Auch ist die Geschichte immer wieder mit finnischen und arabischen Wörtern durchzogen.
Diese werden in einem angehängten Glossar erklärt, das Zurückblättern aber bringt den Leser aus der Fahrt. Doch vielleicht gerade dadurch prägen sie sich ein und nach ein paar Tagen habe ich mich selbst dabei erwischt, wie ich in Gedanken „vittu“ (=“fuck“) gemurmelt habe…
Trotz und vielleicht gerade wegen dieser Eigenheiten hat mich das Buch sehr in seinen Bann gezogen. Ich lebe in einem Ort gemeinsam mit vielen Menschen mit Migrationshintergrund, denen oft sehr negativ begegnet wird. Durch Leylas Augen zu sehen, wie es Moslems in anderen Ländern geht, mit welchen Problemen Konvertierte zu kämpfen haben, daran erinnert zu werden, dass es auch in anderen Religionen Fanaten gibt, hat mich viel grübeln lassen.
Leyla lebt in einer großen Stadt in Finnland, in der Schutzmänner unkontrolliert walten können, in der man, wenn man „anders“ ist, zwar wohnen kann, aber sich nicht zu Hause fühlen kann.
Ihr Leben, ihre Hobbys, ihr Umfeld sind so weit weg von allem, was ich kenne und in meinem bisherigen Leben erfahren durfte, das ich oft pausieren musste um mich bewusst in die Situation einzufühlen.

Die Suche nach den Tätern entwickelt sich langsam, anfangs unbewusst, wird durch Zufälle gesteuert und führt einen subtil immer ein kleines Stück in die falsche Richtung. Sie zeigt wie zerrissen man sich fühlen kann, wie schwierig es ist, weder in der alten noch in der neuen Heimat richtig willkommen zu sein.

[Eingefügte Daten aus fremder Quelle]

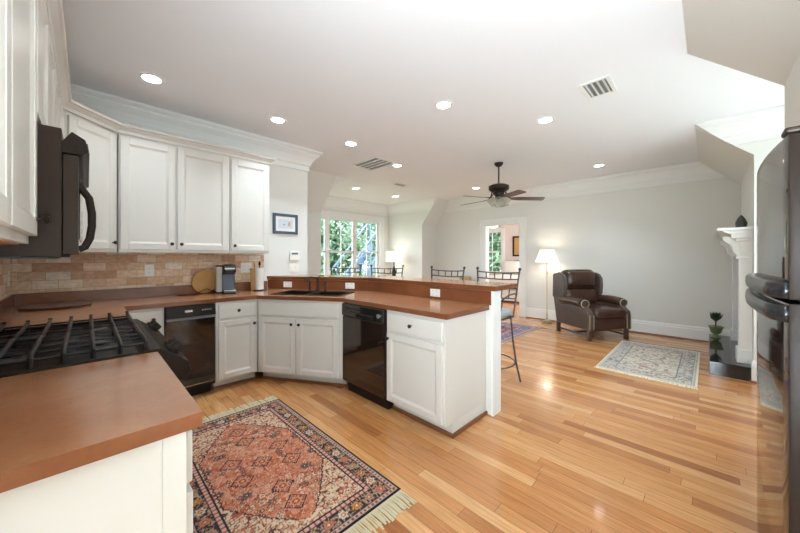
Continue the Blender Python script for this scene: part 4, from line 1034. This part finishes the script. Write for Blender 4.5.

Und dass sich trotz aller Schwierigkeiten, festgefahrenen Meinungen und Umständen doch etwas ändern kann, zwar in kleinen Schritten, die dennoch weiterführen…

Fazit:
Das Buch stimmte mich sehr nachdenklich, vor allem auch die Dialoge darüber, wie uns die Emanzipation dazu bringt, die Röcke zu kürzen und sexuell frei zu sein, was den Männern ja doch auch sehr recht kommt, hat es mir ermöglicht, Dinge aus einer ganz anderen Perspektive zu sehen.
Und wieder einmal darüber nachzudenken, dass man nicht nur Vorurteile immer wieder durchleuchten soll und muss.